DIRECTIONS FOR THIS TASK:
Copy the records that follow exactly as written, but not their pictures.

Extracted records:
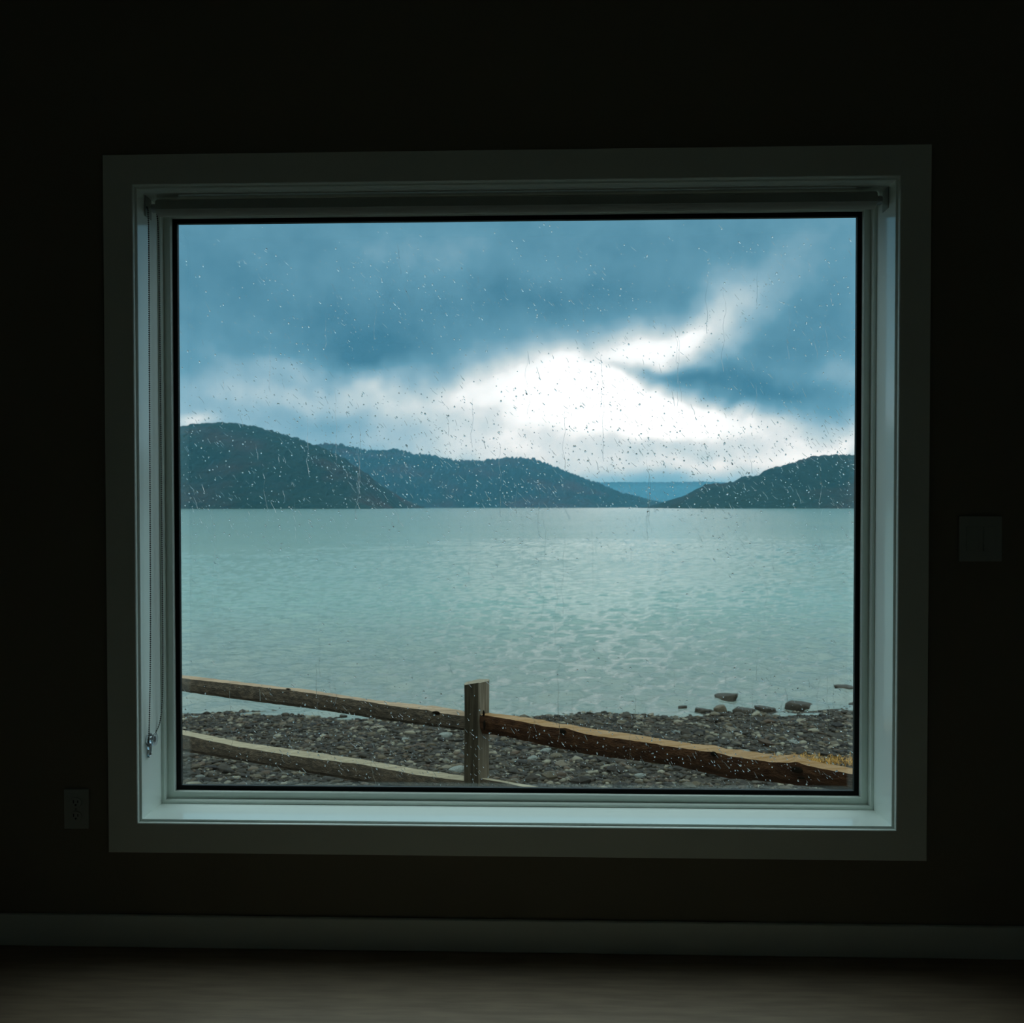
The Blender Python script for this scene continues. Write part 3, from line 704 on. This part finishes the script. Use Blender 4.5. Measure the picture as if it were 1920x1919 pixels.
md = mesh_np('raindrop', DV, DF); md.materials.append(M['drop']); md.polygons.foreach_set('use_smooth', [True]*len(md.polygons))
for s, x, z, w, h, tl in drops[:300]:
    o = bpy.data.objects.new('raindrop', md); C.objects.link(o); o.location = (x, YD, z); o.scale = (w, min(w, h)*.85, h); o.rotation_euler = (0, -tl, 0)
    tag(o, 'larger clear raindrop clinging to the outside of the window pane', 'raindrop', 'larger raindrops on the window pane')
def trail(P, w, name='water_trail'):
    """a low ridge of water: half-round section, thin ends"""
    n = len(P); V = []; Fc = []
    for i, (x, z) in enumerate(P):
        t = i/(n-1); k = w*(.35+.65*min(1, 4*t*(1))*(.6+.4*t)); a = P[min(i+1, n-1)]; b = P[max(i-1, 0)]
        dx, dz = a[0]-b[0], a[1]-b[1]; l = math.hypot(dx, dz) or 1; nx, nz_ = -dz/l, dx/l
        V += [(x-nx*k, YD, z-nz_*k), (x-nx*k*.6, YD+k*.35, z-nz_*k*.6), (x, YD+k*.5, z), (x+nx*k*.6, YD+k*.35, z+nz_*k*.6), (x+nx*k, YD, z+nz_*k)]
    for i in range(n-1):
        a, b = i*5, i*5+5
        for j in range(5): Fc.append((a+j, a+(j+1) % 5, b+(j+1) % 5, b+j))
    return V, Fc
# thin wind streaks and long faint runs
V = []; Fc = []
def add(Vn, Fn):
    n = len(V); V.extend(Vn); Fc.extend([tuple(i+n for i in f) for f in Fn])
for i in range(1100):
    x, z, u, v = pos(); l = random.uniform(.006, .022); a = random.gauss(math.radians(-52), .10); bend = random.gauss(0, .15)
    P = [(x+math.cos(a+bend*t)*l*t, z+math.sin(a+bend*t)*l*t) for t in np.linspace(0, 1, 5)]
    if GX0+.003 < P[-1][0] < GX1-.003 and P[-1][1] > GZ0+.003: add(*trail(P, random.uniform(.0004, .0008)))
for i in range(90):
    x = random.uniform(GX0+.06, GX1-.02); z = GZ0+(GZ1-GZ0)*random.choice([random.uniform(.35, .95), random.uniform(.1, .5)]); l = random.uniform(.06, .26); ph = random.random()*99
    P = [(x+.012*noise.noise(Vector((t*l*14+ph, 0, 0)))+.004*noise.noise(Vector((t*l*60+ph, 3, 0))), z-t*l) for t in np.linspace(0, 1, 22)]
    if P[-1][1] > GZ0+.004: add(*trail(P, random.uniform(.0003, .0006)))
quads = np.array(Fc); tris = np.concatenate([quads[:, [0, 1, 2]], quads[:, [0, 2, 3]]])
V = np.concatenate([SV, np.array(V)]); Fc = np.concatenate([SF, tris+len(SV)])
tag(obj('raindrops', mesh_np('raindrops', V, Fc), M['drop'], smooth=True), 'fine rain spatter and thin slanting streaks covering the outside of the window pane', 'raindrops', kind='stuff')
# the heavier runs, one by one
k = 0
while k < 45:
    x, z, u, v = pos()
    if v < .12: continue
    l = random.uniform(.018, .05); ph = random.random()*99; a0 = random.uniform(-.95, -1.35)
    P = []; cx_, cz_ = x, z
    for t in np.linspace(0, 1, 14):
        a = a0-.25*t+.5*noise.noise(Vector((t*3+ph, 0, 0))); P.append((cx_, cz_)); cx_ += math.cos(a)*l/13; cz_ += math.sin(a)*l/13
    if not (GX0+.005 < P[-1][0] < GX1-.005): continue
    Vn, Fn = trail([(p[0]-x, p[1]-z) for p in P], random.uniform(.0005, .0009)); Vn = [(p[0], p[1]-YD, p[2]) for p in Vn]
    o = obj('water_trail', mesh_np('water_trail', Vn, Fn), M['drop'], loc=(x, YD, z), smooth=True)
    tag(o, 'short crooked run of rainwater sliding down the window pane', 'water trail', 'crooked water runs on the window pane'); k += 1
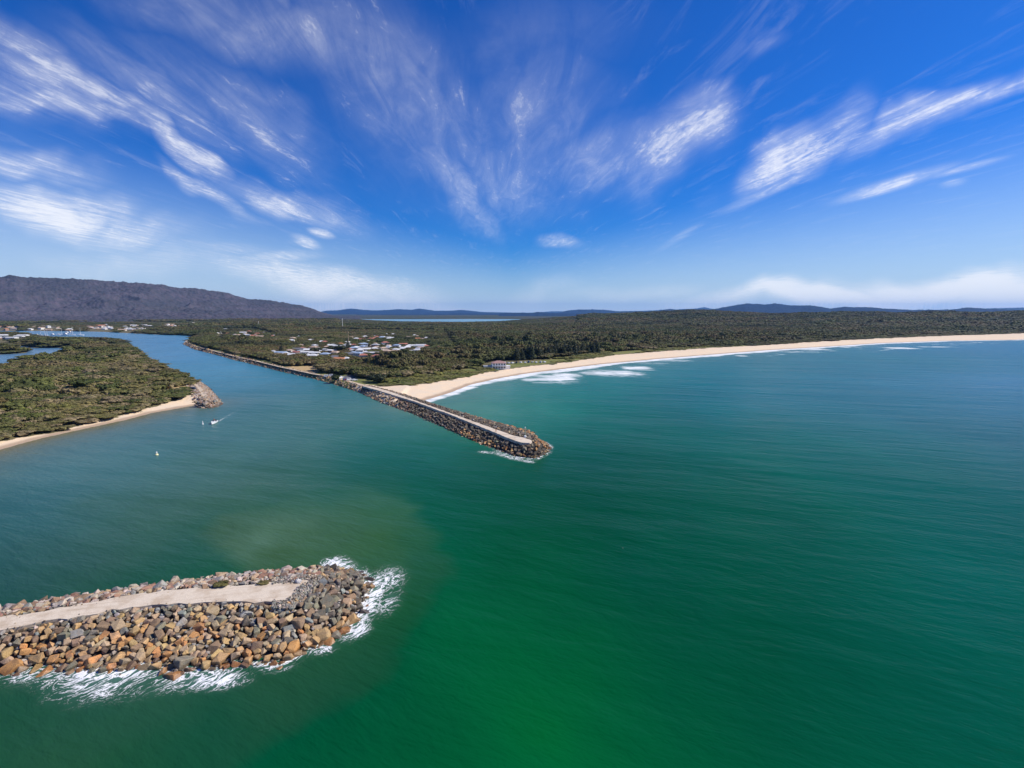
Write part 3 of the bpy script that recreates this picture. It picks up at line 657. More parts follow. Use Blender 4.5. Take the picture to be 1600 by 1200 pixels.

REPLY:
The Blender Python script for this scene continues. Write part 3, from line 704 on. This part finishes the script. Use Blender 4.5. Measure the picture as if it were 1920x1919 pixels.
md = mesh_np('raindrop', DV, DF); md.materials.append(M['drop']); md.polygons.foreach_set('use_smooth', [True]*len(md.polygons))
for s, x, z, w, h, tl in drops[:300]:
    o = bpy.data.objects.new('raindrop', md); C.objects.link(o); o.location = (x, YD, z); o.scale = (w, min(w, h)*.85, h); o.rotation_euler = (0, -tl, 0)
    tag(o, 'larger clear raindrop clinging to the outside of the window pane', 'raindrop', 'larger raindrops on the window pane')
def trail(P, w, name='water_trail'):
    """a low ridge of water: half-round section, thin ends"""
    n = len(P); V = []; Fc = []
    for i, (x, z) in enumerate(P):
        t = i/(n-1); k = w*(.35+.65*min(1, 4*t*(1))*(.6+.4*t)); a = P[min(i+1, n-1)]; b = P[max(i-1, 0)]
        dx, dz = a[0]-b[0], a[1]-b[1]; l = math.hypot(dx, dz) or 1; nx, nz_ = -dz/l, dx/l
        V += [(x-nx*k, YD, z-nz_*k), (x-nx*k*.6, YD+k*.35, z-nz_*k*.6), (x, YD+k*.5, z), (x+nx*k*.6, YD+k*.35, z+nz_*k*.6), (x+nx*k, YD, z+nz_*k)]
    for i in range(n-1):
        a, b = i*5, i*5+5
        for j in range(5): Fc.append((a+j, a+(j+1) % 5, b+(j+1) % 5, b+j))
    return V, Fc
# thin wind streaks and long faint runs
V = []; Fc = []
def add(Vn, Fn):
    n = len(V); V.extend(Vn); Fc.extend([tuple(i+n for i in f) for f in Fn])
for i in range(1100):
    x, z, u, v = pos(); l = random.uniform(.006, .022); a = random.gauss(math.radians(-52), .10); bend = random.gauss(0, .15)
    P = [(x+math.cos(a+bend*t)*l*t, z+math.sin(a+bend*t)*l*t) for t in np.linspace(0, 1, 5)]
    if GX0+.003 < P[-1][0] < GX1-.003 and P[-1][1] > GZ0+.003: add(*trail(P, random.uniform(.0004, .0008)))
for i in range(90):
    x = random.uniform(GX0+.06, GX1-.02); z = GZ0+(GZ1-GZ0)*random.choice([random.uniform(.35, .95), random.uniform(.1, .5)]); l = random.uniform(.06, .26); ph = random.random()*99
    P = [(x+.012*noise.noise(Vector((t*l*14+ph, 0, 0)))+.004*noise.noise(Vector((t*l*60+ph, 3, 0))), z-t*l) for t in np.linspace(0, 1, 22)]
    if P[-1][1] > GZ0+.004: add(*trail(P, random.uniform(.0003, .0006)))
quads = np.array(Fc); tris = np.concatenate([quads[:, [0, 1, 2]], quads[:, [0, 2, 3]]])
V = np.concatenate([SV, np.array(V)]); Fc = np.concatenate([SF, tris+len(SV)])
tag(obj('raindrops', mesh_np('raindrops', V, Fc), M['drop'], smooth=True), 'fine rain spatter and thin slanting streaks covering the outside of the window pane', 'raindrops', kind='stuff')
# the heavier runs, one by one
k = 0
while k < 45:
    x, z, u, v = pos()
    if v < .12: continue
    l = random.uniform(.018, .05); ph = random.random()*99; a0 = random.uniform(-.95, -1.35)
    P = []; cx_, cz_ = x, z
    for t in np.linspace(0, 1, 14):
        a = a0-.25*t+.5*noise.noise(Vector((t*3+ph, 0, 0))); P.append((cx_, cz_)); cx_ += math.cos(a)*l/13; cz_ += math.sin(a)*l/13
    if not (GX0+.005 < P[-1][0] < GX1-.005): continue
    Vn, Fn = trail([(p[0]-x, p[1]-z) for p in P], random.uniform(.0005, .0009)); Vn = [(p[0], p[1]-YD, p[2]) for p in Vn]
    o = obj('water_trail', mesh_np('water_trail', Vn, Fn), M['drop'], loc=(x, YD, z), smooth=True)
    tag(o, 'short crooked run of rainwater sliding down the window pane', 'water trail', 'crooked water runs on the window pane'); k += 1
Write part 3 of the bpy script that recreates this picture. It picks up at line 657. More parts follow. Use Blender 4.5. Take the picture to be 1600 by 1200 pixels.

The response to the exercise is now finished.